Louisiana-Pacific was formed in 1972 (incorporated in 1972, often cited as 1973 as its public debut) when its parent, Georgia-Pacific, was required by the U.S. Federal Trade Commission to divest certain assets amid antitrust concerns. The spin-off transferred to LP a set of building and timber operations, but left much of the prime timber holdings with Georgia-Pacific, pushing LP to innovate in wood products rather than rely on old-growth forest assets. Over the years, LP relocated its headquarters (moving from Portland, Oregon to Nashville, Tennessee in 2004) and restructured its asset base to focus on more specialized and higher value building products.
LP is a manufacturer and marketer of a range of building materials, particularly engineered wood products. Its key product lines include oriented strand board (OSB) structural panels (used for sheathing, subflooring, and walls), engineered siding (branded under names like SmartSide), and complementary building solutions such as air and water barriers, trim, soffit, fascia, and fire-rated sheathing. LP also has operations in South America that support wood-frame construction markets there. It distributes its products through building materials distributors, dealers, and large retail home center chains, serving new construction, repair/renovation, and outdoor structure markets.

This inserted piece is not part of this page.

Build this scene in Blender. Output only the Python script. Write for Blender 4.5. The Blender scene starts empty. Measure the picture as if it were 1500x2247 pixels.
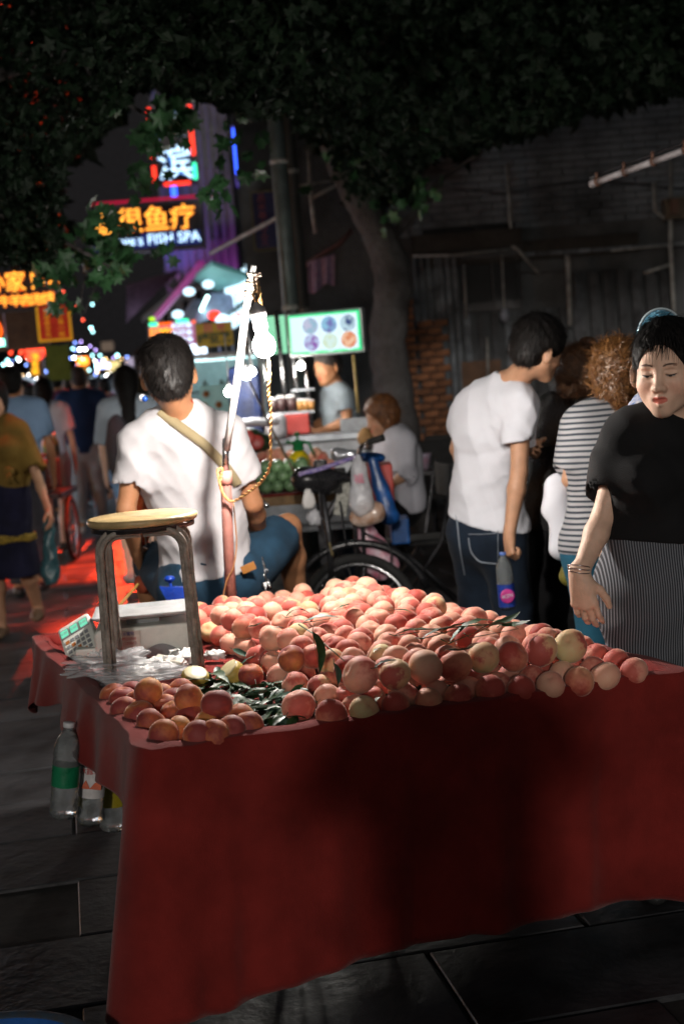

LP aims to be a leading, value-added building materials provider with a differentiating emphasis on engineered, specialty wood products rather than commodity lumber. Its adoption and promotion of OSB early in the industry gave it a technological footing and cost advantage versus more traditional plywood and solid lumber alternatives. By focusing on high-performance siding, structural panels, and integrated building systems (e.g. sheathing plus barrier layers), LP works to avoid pure price competition and instead compete on product differentiation, brand, and compatibility. Its geographic diversification (U.S., Canada, South America) helps mitigate regional housing and construction cycles.